Composition of code often thought to be the domain of CS. Both text & code have human audiences; also looking at an audience for code; the effects of code on its dual audience of humans and computers.
Austin, “To say something is to do something.”
Computer code is both a description of an action and the action.
Kenneth Burke all acts of language materialize a certain reality.
Hayles suggests code as important as natural language because it causes things to happen.
We understand the computer as a fundamentally linguistic entity.
“How to do things with words” – language was not only representational but can also do things in the world (against the dominant idea that language is merely representational).

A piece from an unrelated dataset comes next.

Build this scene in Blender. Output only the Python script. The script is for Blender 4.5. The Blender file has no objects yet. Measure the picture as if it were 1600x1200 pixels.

Austin notes that many statements enact, or attempt to enact, something in the world (such as making a bet, naming a baby, asking for shoes) are not true or false. They must be stated by a person with the right authority and they must be heard. Fails to separate performative statements from other statements. Implies all speech is a kind of performative act.
Austin’s locutionary, illocutionary, and perlocutionary forces in language.
Computers are best understood as linguistic objects (Terry Winograd, Larry Page’s Stanford adviser ad Flores, Understanding Computers and Cognition)
Computers don’t exist outside of language
John Searle, Speech Acts
To study the speech act is to study the game of baseball, rather than the rules of baseball
Code’s computer audience is often emphasized over its human audience; code designed to execute rather than communicate? Vee invokes Don Knuth to note that, of course, code is read by humans.
Everything we write is written for a dual audience; we write blogs, facebook, build Skynet, but in order to direct our communication towards humans, we have to write in the context of code [This is not quite the same thing as writing code… we’re supplying content to be manipulated by code, but I get Annette’s point. Our input is determined by the code, even if what we input is not, in itself, code. –DGJ]
For computers, it’s language all the way down.
Brian Ballentine, “There is No Spoon? Addressing Narratives Supposed Absence in Computer Code.”
Developing past research on the software requirement specification genre. How the industry employs writers (our graduates) who have among their strength rhetorical skill. Locating points of entry into the software development process.
Once Neo and the audience recognize the centrality of code, the spoon analogy helps the audience understand a critical concept of the Matrix storyline. We see code as the literal building blocks of the world; provides a comfortable point of entry to an audience that has no particular idea of how coding works.
Used the canonical “Hello World” example.
Rushkoff – Program or be Programmed.
Need for technical writing expected to grow. Our discipline has paid attention to this for almost 2 decades.
Selfe, The Politics of the Interface. 1994.
Stuart Selber, interface design problems are more like writing problems than coding problems.
By 2011, English, comp rhet, TW, journo, communication, psy, IT, HCI, even CS & Software Engineering are addressing this issue.
The development cycle resembles what we already teach as the writing cycle, but in the software field writing seems pushed to the very end (documentation) or beginning (critiquing) of releases.
Herbst, “Blood, sweat and code” – says code has no narrative. Ballentine says that’s a defensible claim but doesn’t do our field much good.
Robert Cummings, C&C 23, Coding with power.
Beautiful Code
Narrative & Code Programming Perspectives, Matsumoto, Treating code as an essay.
Code is written to be read by humans and re-written, humans have to understand it.
Ballentine working on Writing & “Readability” across the development cycle.
Why narrative as a point of entry?
Abbott, Cambridge intro to narrative, “narrative is the representation of an event or a series of events.”
Suggestions – HTML, CSS, blogs, Wikis, — our proficiency at that level is just a start.
Understand XML, an OO language, an Intro to Programming language, calls for collaboration with CS.